Dans les conclusions de notre futur rapport, nous devrons à tout prix aborder la formation et l'éducation des professeurs, premiers contacts des lycéens. La manière dont les enseignants ont vécu leurs propres études, dans un contexte bien différent de ce qu'il est aujourd'hui, n'est pas sans conséquence. Lorsque j'étais en charge de ces questions, j'ai rencontré de nombreux professeurs qui considéraient que seuls les « meilleurs des meilleurs » pouvaient intégrer des classes préparatoires, puisque c'est ce qu'ils avaient vécu à l'époque. Une préconisation devra porter sur une véritable politique académique en matière d'orientation. Les étudiants passent souvent par l'université ou les écoles de proximité. Cela n'empêche que la politique de mobilité doive être pensée au niveau académique.

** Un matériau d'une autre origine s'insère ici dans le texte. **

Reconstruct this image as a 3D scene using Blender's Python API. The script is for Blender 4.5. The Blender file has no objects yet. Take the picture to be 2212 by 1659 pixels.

Je rejoins totalement votre avis. L'orientation est complexe : il faut connaître les filières, mais aussi le jeune. Ce n'est pas parce qu'un étudiant présente des compétences dans un domaine qu'il sera en capacité de suivre un cursus d'excellence. Pour arriver au même résultat, un élève peut avoir besoin d'un parcours différent en fonction de son tempérament. Orienter ne s'improvise pas. Une bonne orientation peut aussi représenter des économies pour les familles et l'éducation en général. L'enjeu est également de limiter les échecs dans les études supérieures, notamment en première année.
Le jeune doit avoir une bonne connaissance de lui-même. Souvent, un parcours projeté pour lui ne fonctionnera pas. Je pense de plus qu'un travail de fond doit être mené dès le collège.
Je vous adresse à tous deux mes remerciements sincères et ceux de mes collègues pour cette audition très enrichissante. Les rapporteurs ne manqueront pas de s'inspirer de vos témoignages et de votre expérience.